Les ennuis ne s'arrêtent pas là. Au défaut cité précédemment s'ajoute un autre, partagé par ailleurs avec la plupart des médiocres concurrents de Street Fighter de l'époque qui ont cherché à péter plus haut que leur dragon punch. C'est flagrant dès les premiers instants : il se traîne la bite et le reste des organes. Et ça, pour un jeu de baston, ça ne pardonne pas. Oh certes, il y a eu pire, oui. Mais comparaison n'est pas raison, auquel cas on défendrait Cyril Hanouna au prétexte qu'il existe des formes de trisomie chez les chimpanzés.

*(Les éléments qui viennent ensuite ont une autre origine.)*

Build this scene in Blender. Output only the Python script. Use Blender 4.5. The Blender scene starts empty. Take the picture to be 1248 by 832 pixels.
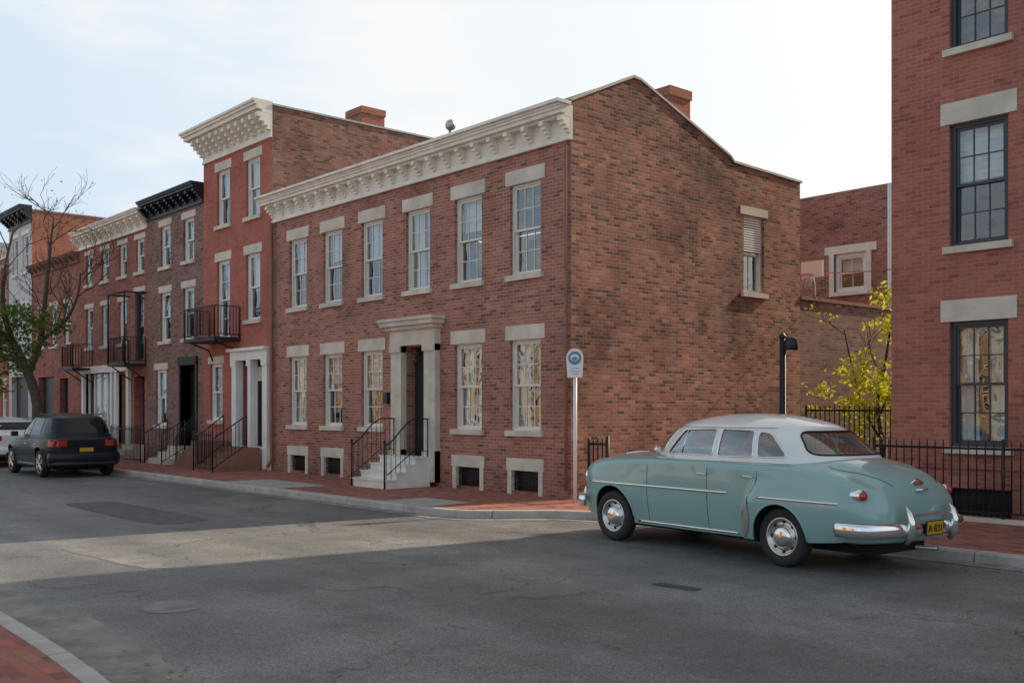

C'est lent donc. Disons pas vraiment vif. Pour être plus précis, à un gameplay complexe devrait répondre une fluidité de jeu à la hauteur. Ce qui n'est pas le cas. Voilà, ce n'est pas tant une lenteur mais un manque de fluidité plutôt. La diversité des actions possibles devrait permettre d'enfiler attaques, coups spéciaux et combos comme on enfile des boules de geisha dans un trou de balle huilé. Or les combats sont segmentés par d'espèces de micro-pauses entre chaque coup, qui brisent un peu l'harmonie barbare des affrontements. Conséquence, tout enragés qu'ils soient et suintant la testostérone pour tous les orifices, nos musculeux tas de bidoches ont l'air d'avoir les articulations en plomb. Dommage, on frôlait la perle 16 bits de l'époque.

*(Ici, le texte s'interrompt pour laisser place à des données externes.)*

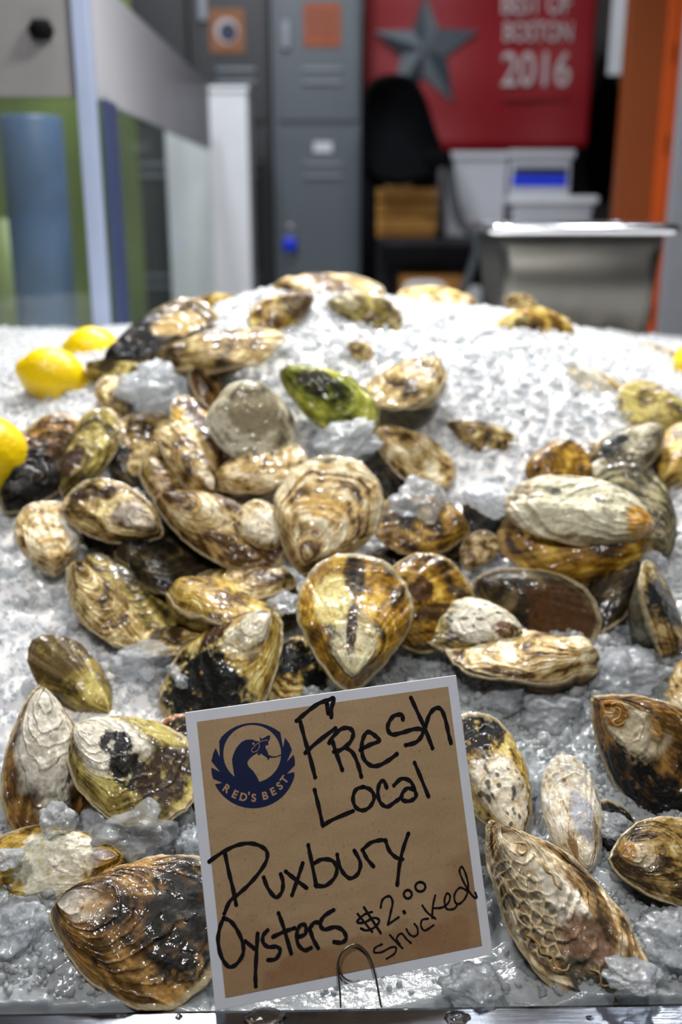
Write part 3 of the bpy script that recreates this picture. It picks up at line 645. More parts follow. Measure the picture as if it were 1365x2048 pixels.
# ------------------------------------------------------------------ larger lumps of ice
A0 = np.array([1, 1, .55])
def chunk(px, py, rpx, label, lift=.012, sq=(1, .85, .7), seed=0, mat='ice_clear', d=None, grain=0):
    R = random.Random(seed*7+5); dd = d if d else depth_at(px, py)-lift
    r = rpx*dd/FPX; c = at_d(px, py, dd)
    B, F = ico(5)
    n = fbm(B*1.2+seed*3.3, 4)*.62; f1, f2, cid = cell(B[:, 0]*2.4+seed, B[:, 1]*2.4+B[:, 2]*1.7, seed % 40)
    rad = 1+n+.10*np.sqrt(np.clip(1-f1*f1, 0, 1))+.04*fbm(B*7+seed, 3)+.012*fbm(B*22+seed, 2)
    if grain:
        g1, g2, gi = cell(B[:, 0]*9+seed, B[:, 2]*9+B[:, 1]*5, 9); rad = rad+.16*np.sqrt(np.clip(1-g1*g1, 0, 1))*(.3+gi)
    V = B*rad[:, None]*np.array(sq)*r
    a = R.random()*3; ca, sa = math.cos(a), math.sin(a)
    V = V @ np.array([[ca, 0, sa], [0, 1, 0], [-sa, 0, ca]])*A0
    o = mesh_obj('ice_chunk', V, F, M[mat]); o.location = c
    return tag(o, label, 'ice', 'larger lumps of melting ice')
CH = [(292, 1322, 56, 'rounded clear ice lump left of the big cream and yellow oyster', .022),
 (372, 1352, 38, 'small wet ice lump against the lower edge of the big cream and yellow oyster', .02),
 (250, 1655, 84, 'large grey translucent ice chunk below the white oyster with black blots', .02),
 (112, 1640, 40, 'clear ice blob resting on the foot of the white teardrop oyster', .036),
 (14, 1716, 28, 'clear ice blob on the pale yellowish oyster at the left frame edge', .038),
 (388, 1690, 42, 'grey ice piece beside the middle of the left edge of the sign', .02),
 (30, 1850, 60, 'frosty ice lump at the left frame edge, left of the large dark brown oyster', .014),
 (842, 1000, 62, 'clear jagged ice piece lying on an amber oyster', .052),
 (572, 1206, 34, 'sparkling ice bit left of the broad yellow oyster with the black bar', .045),
 (1308, 1122, 26, 'little ice splinter above the closed upright oyster', .045),
 (1060, 1560, 44, 'smooth ice lump left of the chalk white oyster', .016),
 (1092, 1716, 48, 'clear ice lump under the chalk white oyster tip', .014),
 (948, 1975, 56, 'grainy ice lump in front of the lower right corner of the sign', .012),
 (1262, 1952, 46, 'smooth egg-like ice lump on the front rail side at the right', .018),
 (1336, 1868, 62, 'cloudy ice lump at the right frame edge near the rail', .016),
 (1236, 1348, 84, 'broad bank of clear ice above the thick crested oyster', .012),
 (1100, 1420, 60, 'wet grey ice hump left of the thick crested oyster', .010),
 (1010, 1395, 48, 'dim grey ice hump close to the upper right corner of the sign', .008),
 (1150, 1820, 50, 'crystal ice lump right of the rough crusted oyster', .014),
 (1225, 1655, 40, 'dark wet ice piece between the chalk white oyster and the tan ringed oyster', .024),
 (1318, 900, 10, None, 0)]
for i, (x, y, rp, lb, lf) in enumerate(CH):
    if lb: chunk(x, y, rp, lb, lf, seed=i+1, sq=(1.1, .9, .75) if i % 2 else (.9, .9, 1.0))

chunk(985, 1000, 52, 'frosty ice clump between the ice-topped amber oyster and the lumpy cream white oyster', .052, seed=41, mat='ice_snow', grain=1)
chunk(690, 882, 62, 'clump of white ice between the glossy grey oyster and the cream sloping oyster', .022, sq=(1.1, .9, .8), seed=42, mat='ice_snow', grain=1)
chunk(318, 772, 66, 'smooth snowy ice patch below the long brown jutting oyster', .020, sq=(1.1, .9, .9), seed=43, mat='ice_snow', grain=1)
chunk(246, 1000, 40, 'wet ice clump in front of the half buried greyish brown oyster', .030, seed=44, mat='ice_snow', grain=1)

# ------------------------------------------------------------------ lemons
def lemon(px, py, rpx, d, label, rot):
    c = at_d(px, py, d); r = rpx*d/FPX
    B, F = ico(5); a = np.abs(B[:, 0])
    rad = 1+.02*fbm(B*2.+px, 2)+.004*fbm(B*24, 2)
    V = B*rad[:, None]; V[:, 0] = V[:, 0]*1.18+np.sign(B[:, 0])*.13*sm(.9, 1., a)
    o = mesh_obj('lemon', V*r, F, M['lemon']); o.location = c; o.rotation_euler = rot
    return tag(o, label, 'lemon', 'lemons in the ice')
lemon(106, 752, 56, .93, 'bright yellow lemon half sunk in the ice at the upper left', (0, .3, .25))
lemon(-20, 908, 74, .80, 'bright yellow lemon cut off by the left frame edge beside the rough dark oyster', (.3, .8, .6))
lemon(186, 700, 46, 1.07, 'yellow lemon buried so only its top shows, behind the other lemons at the left', (0, .1, .2))
lemon(1388, 722, 38, 1.0, 'lemon sliver at the right frame edge on the ice', (0, .2, .9))

# ------------------------------------------------------------------ the sign
A = np.array
TL = A([-0.08159705, 0.46654233, 1.1978742]); TR = A([0.06401805, 0.50233744, 1.20174122]); BL = A([-0.0626567, 0.40814594, 1.06102108])
ex = (TR-TL)/np.linalg.norm(TR-TL); ey = (BL-TL)/np.linalg.norm(BL-TL); ey = ey-ex*(ex@ey); ey /= np.linalg.norm(ey); ez = np.cross(ex, ey)
if ez[1] > 0: ez = -ez                       # towards the viewer
SW = .15
mw = Matrix.Identity(4)
eyu = -ey; ezn = np.cross(ex, eyu)
for i, a in enumerate((ex, eyu, ezn)):
    for j in range(3): mw[j][i] = a[j]
mw.translation = Vector(TL+ex*SW/2+ey*SW)
sign = empty('price_sign', None, 'square brown kraft paper price sign for fresh local oysters, tilted in a wire clip', 'sign', mw=mw)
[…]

Néanmoins ne jetons pas précipitamment le petit Grégory avec l'eau de la Vologne. Le jeu est une tentative intéressante, qui surnage d'une tête dans le flot du vulgum pecus
des jeux de baston de l'époque. Déjà son style original et sa très belle réalisation le sauvent des clichés dans lesquels ont sauté à pieds joints (dans la gueule) la plupart des ersatz de cette décennie. Un sous Ryu/Blanka/Ninja/Blaze/connard à casquette retournée, un terrain vague/station de métro/temple chinetoque et on vous chiait du versus fighting au kilomètre. Weaponlord fait l'effort de fournir plus que ça. C'est loin d'être un énième Mega Fighter Warriors Combat ou autre cassoulet William Saurin. Rien que pour ce démarquage, il mérite le coup d’œil.



Si au final le jeu n'a pas les moyens d'atteindre les ambitions qu'il se donne, c'est flagrant, cette tentative de bien faire ne se perdra pas pour autant. Le fait que Namco publie le jeu n'a rien d'anodin puisqu'on retrouvera beaucoup d'un Weaponlord chez un certain Soul Edge peu de temps après, le monde est petit. En fin de compte, c'est surtout le support qui aura desservi l'équipe. Une console 16 bits n'est pas suffisante pour caser toutes ces idées téméraires mais on peut difficilement leur en vouloir ne pas l'avoir anticipé à l'époque. Ils n'allaient pas programmer sur 3DO ou Jaguar, soyons sérieux. Le gameplay complexe que les développeurs visaient ne pourra finalement se réaliser que sur la génération suivante, les Playstation et autres Saturn – l'arcade étant une catégorie à part.

Alors, on l'achète ce jeu ou non, merde ? Et pourquoi pas ? Déjà, parce que c'est votre pognon, pas le mien. La rédaction de [NES Pas ?] se désolidarise juridiquement et moralement de l'usage que vous faites de votre fric et de la manière dont vous en consacrez une partie à l'achat de matériel oldie. Mais aussi parce que ce jeu ne fait vraiment pas dégueulasse dans une petite collection de jeux SNES (ou Mega Drive puisqu'il existe sur ce support mais en moins beau comme la plupart des titres multi-plateformes de l'époque à l'exception bien entendu d'Aladdin comme le sait chaque individu doté a minima d'un tiers de lobe préfrontal, dieu que cette parenthèse ne visant qu'à souffler un vent haineux sur les braises d'un conflit idiot de 25 ans est longue, mettons y un terme, là, voilà). C'est une curiosité loin d'être avare en qualités et qui s'intercale bien entre un Street Fighter et un Mortal Kombat. Imparfait certes mais pas quelconque, il mérite qu'on lui sacrifie quelques écus et un.e vierge si vous avez du stock.



Alors, plutôt que d'aller au prochain meeting de Raphael Glucksmann, de signer une énième pétition à la con sur change.org ou d'écrire votre livre "Ma vie de famille zéro déchet", allez plutôt vous promener vers le septentrion, enfilez un shorty en cuir d'aurochs et vérifiez qui du crâne de votre voisin ou du fil de votre claymore peut abîmer l'autre. Comme nous incitait une publicité, ne passons pas à côté des choses simples et des crimes de sang.

Le point de vue de César Ramos :
Peu connu, modérément côté, mais pas donné non plus, par Crom.